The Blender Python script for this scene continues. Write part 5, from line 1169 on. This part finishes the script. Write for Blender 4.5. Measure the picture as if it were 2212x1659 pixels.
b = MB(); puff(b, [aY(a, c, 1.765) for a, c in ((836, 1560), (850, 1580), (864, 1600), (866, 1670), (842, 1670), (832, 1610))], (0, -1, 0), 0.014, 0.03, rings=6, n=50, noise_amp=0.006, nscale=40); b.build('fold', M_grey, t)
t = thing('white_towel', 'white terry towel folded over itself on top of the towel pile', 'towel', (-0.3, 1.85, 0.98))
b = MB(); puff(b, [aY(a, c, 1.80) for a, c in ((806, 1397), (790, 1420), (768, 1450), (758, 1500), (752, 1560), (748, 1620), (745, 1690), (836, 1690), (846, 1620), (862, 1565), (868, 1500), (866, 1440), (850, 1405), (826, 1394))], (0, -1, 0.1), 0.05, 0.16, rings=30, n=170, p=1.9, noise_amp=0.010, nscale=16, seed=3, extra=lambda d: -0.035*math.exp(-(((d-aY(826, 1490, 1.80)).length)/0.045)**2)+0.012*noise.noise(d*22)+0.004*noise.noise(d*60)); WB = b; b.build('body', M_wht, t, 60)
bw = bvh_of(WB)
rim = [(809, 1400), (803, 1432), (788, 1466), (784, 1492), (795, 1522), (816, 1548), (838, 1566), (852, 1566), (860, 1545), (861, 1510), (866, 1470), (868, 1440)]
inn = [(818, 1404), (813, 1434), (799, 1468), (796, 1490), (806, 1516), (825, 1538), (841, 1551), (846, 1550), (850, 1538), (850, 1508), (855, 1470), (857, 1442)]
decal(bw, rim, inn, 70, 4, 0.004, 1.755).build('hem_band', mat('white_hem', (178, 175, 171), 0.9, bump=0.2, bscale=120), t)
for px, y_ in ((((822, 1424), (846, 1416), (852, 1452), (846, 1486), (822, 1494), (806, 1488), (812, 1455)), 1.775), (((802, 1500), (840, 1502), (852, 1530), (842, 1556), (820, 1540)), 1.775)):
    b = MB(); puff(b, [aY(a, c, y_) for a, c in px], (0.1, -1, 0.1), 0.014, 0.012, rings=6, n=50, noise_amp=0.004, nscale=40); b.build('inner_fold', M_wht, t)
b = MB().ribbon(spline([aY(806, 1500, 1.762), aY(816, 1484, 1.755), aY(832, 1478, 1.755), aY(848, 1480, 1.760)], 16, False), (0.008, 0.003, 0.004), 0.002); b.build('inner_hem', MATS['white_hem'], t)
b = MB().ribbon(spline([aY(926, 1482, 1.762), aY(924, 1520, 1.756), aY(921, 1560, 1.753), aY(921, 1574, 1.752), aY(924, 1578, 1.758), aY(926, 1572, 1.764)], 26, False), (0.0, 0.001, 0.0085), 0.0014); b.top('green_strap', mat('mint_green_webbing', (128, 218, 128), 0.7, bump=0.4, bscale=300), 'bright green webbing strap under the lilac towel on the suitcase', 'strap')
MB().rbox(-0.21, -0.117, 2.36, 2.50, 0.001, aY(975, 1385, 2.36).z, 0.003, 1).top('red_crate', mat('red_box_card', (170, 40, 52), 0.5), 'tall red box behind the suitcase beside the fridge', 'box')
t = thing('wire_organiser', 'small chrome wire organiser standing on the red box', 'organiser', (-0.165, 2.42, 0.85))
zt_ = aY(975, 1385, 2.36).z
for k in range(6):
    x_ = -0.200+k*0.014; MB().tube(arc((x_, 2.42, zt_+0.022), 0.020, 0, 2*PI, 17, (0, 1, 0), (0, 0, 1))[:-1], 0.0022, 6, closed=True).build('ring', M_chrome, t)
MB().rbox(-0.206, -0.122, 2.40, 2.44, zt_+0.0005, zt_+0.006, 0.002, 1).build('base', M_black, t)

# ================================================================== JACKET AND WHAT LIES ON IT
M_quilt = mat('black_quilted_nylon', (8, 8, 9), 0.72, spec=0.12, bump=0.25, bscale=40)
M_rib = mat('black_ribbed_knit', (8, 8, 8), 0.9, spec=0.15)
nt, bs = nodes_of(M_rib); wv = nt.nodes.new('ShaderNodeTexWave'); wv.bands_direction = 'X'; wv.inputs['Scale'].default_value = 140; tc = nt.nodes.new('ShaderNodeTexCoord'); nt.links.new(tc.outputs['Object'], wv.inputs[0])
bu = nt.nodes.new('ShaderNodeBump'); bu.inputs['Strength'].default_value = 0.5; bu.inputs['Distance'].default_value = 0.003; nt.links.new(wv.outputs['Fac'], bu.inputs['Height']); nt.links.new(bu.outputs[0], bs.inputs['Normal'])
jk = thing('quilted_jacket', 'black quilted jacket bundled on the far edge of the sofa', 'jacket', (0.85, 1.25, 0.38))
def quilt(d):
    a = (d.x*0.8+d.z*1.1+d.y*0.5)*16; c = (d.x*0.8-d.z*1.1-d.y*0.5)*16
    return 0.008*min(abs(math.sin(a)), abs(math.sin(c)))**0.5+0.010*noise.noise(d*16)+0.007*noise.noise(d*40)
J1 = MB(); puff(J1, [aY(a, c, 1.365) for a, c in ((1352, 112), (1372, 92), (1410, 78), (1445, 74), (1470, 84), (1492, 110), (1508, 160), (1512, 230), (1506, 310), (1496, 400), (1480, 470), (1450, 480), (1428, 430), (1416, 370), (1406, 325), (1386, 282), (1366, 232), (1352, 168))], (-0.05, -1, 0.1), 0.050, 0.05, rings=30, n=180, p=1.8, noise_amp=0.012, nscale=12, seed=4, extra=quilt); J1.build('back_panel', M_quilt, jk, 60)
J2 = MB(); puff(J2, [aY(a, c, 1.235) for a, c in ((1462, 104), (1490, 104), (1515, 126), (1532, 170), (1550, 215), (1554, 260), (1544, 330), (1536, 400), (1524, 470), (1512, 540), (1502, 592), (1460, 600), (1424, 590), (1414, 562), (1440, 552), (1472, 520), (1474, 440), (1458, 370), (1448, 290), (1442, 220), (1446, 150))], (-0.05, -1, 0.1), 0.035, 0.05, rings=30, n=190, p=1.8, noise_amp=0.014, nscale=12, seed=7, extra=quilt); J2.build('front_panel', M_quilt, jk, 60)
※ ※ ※
• _Given instruction_
Take the listing above and write it out again exactly.

• _Reply to the exercise_
The Blender Python script for this scene continues. Write part 5, from line 1169 on. This part finishes the script. Write for Blender 4.5. Measure the picture as if it were 2212x1659 pixels.
b = MB(); puff(b, [aY(a, c, 1.765) for a, c in ((836, 1560), (850, 1580), (864, 1600), (866, 1670), (842, 1670), (832, 1610))], (0, -1, 0), 0.014, 0.03, rings=6, n=50, noise_amp=0.006, nscale=40); b.build('fold', M_grey, t)
t = thing('white_towel', 'white terry towel folded over itself on top of the towel pile', 'towel', (-0.3, 1.85, 0.98))
b = MB(); puff(b, [aY(a, c, 1.80) for a, c in ((806, 1397), (790, 1420), (768, 1450), (758, 1500), (752, 1560), (748, 1620), (745, 1690), (836, 1690), (846, 1620), (862, 1565), (868, 1500), (866, 1440), (850, 1405), (826, 1394))], (0, -1, 0.1), 0.05, 0.16, rings=30, n=170, p=1.9, noise_amp=0.010, nscale=16, seed=3, extra=lambda d: -0.035*math.exp(-(((d-aY(826, 1490, 1.80)).length)/0.045)**2)+0.012*noise.noise(d*22)+0.004*noise.noise(d*60)); WB = b; b.build('body', M_wht, t, 60)
bw = bvh_of(WB)
rim = [(809, 1400), (803, 1432), (788, 1466), (784, 1492), (795, 1522), (816, 1548), (838, 1566), (852, 1566), (860, 1545), (861, 1510), (866, 1470), (868, 1440)]
inn = [(818, 1404), (813, 1434), (799, 1468), (796, 1490), (806, 1516), (825, 1538), (841, 1551), (846, 1550), (850, 1538), (850, 1508), (855, 1470), (857, 1442)]
decal(bw, rim, inn, 70, 4, 0.004, 1.755).build('hem_band', mat('white_hem', (178, 175, 171), 0.9, bump=0.2, bscale=120), t)
for px, y_ in ((((822, 1424), (846, 1416), (852, 1452), (846, 1486), (822, 1494), (806, 1488), (812, 1455)), 1.775), (((802, 1500), (840, 1502), (852, 1530), (842, 1556), (820, 1540)), 1.775)):
    b = MB(); puff(b, [aY(a, c, y_) for a, c in px], (0.1, -1, 0.1), 0.014, 0.012, rings=6, n=50, noise_amp=0.004, nscale=40); b.build('inner_fold', M_wht, t)
b = MB().ribbon(spline([aY(806, 1500, 1.762), aY(816, 1484, 1.755), aY(832, 1478, 1.755), aY(848, 1480, 1.760)], 16, False), (0.008, 0.003, 0.004), 0.002); b.build('inner_hem', MATS['white_hem'], t)
b = MB().ribbon(spline([aY(926, 1482, 1.762), aY(924, 1520, 1.756), aY(921, 1560, 1.753), aY(921, 1574, 1.752), aY(924, 1578, 1.758), aY(926, 1572, 1.764)], 26, False), (0.0, 0.001, 0.0085), 0.0014); b.top('green_strap', mat('mint_green_webbing', (128, 218, 128), 0.7, bump=0.4, bscale=300), 'bright green webbing strap under the lilac towel on the suitcase', 'strap')
MB().rbox(-0.21, -0.117, 2.36, 2.50, 0.001, aY(975, 1385, 2.36).z, 0.003, 1).top('red_crate', mat('red_box_card', (170, 40, 52), 0.5), 'tall red box behind the suitcase beside the fridge', 'box')
t = thing('wire_organiser', 'small chrome wire organiser standing on the red box', 'organiser', (-0.165, 2.42, 0.85))
zt_ = aY(975, 1385, 2.36).z
for k in range(6):
    x_ = -0.200+k*0.014; MB().tube(arc((x_, 2.42, zt_+0.022), 0.020, 0, 2*PI, 17, (0, 1, 0), (0, 0, 1))[:-1], 0.0022, 6, closed=True).build('ring', M_chrome, t)
MB().rbox(-0.206, -0.122, 2.40, 2.44, zt_+0.0005, zt_+0.006, 0.002, 1).build('base', M_black, t)

# ================================================================== JACKET AND WHAT LIES ON IT
M_quilt = mat('black_quilted_nylon', (8, 8, 9), 0.72, spec=0.12, bump=0.25, bscale=40)
M_rib = mat('black_ribbed_knit', (8, 8, 8), 0.9, spec=0.15)
nt, bs = nodes_of(M_rib); wv = nt.nodes.new('ShaderNodeTexWave'); wv.bands_direction = 'X'; wv.inputs['Scale'].default_value = 140; tc = nt.nodes.new('ShaderNodeTexCoord'); nt.links.new(tc.outputs['Object'], wv.inputs[0])
bu = nt.nodes.new('ShaderNodeBump'); bu.inputs['Strength'].default_value = 0.5; bu.inputs['Distance'].default_value = 0.003; nt.links.new(wv.outputs['Fac'], bu.inputs['Height']); nt.links.new(bu.outputs[0], bs.inputs['Normal'])
jk = thing('quilted_jacket', 'black quilted jacket bundled on the far edge of the sofa', 'jacket', (0.85, 1.25, 0.38))
def quilt(d):
    a = (d.x*0.8+d.z*1.1+d.y*0.5)*16; c = (d.x*0.8-d.z*1.1-d.y*0.5)*16
    return 0.008*min(abs(math.sin(a)), abs(math.sin(c)))**0.5+0.010*noise.noise(d*16)+0.007*noise.noise(d*40)
J1 = MB(); puff(J1, [aY(a, c, 1.365) for a, c in ((1352, 112), (1372, 92), (1410, 78), (1445, 74), (1470, 84), (1492, 110), (1508, 160), (1512, 230), (1506, 310), (1496, 400), (1480, 470), (1450, 480), (1428, 430), (1416, 370), (1406, 325), (1386, 282), (1366, 232), (1352, 168))], (-0.05, -1, 0.1), 0.050, 0.05, rings=30, n=180, p=1.8, noise_amp=0.012, nscale=12, seed=4, extra=quilt); J1.build('back_panel', M_quilt, jk, 60)
J2 = MB(); puff(J2, [aY(a, c, 1.235) for a, c in ((1462, 104), (1490, 104), (1515, 126), (1532, 170), (1550, 215), (1554, 260), (1544, 330), (1536, 400), (1524, 470), (1512, 540), (1502, 592), (1460, 600), (1424, 590), (1414, 562), (1440, 552), (1472, 520), (1474, 440), (1458, 370), (1448, 290), (1442, 220), (1446, 150))], (-0.05, -1, 0.1), 0.035, 0.05, rings=30, n=190, p=1.8, noise_amp=0.014, nscale=12, seed=7, extra=quilt); J2.build('front_panel', M_quilt, jk, 60)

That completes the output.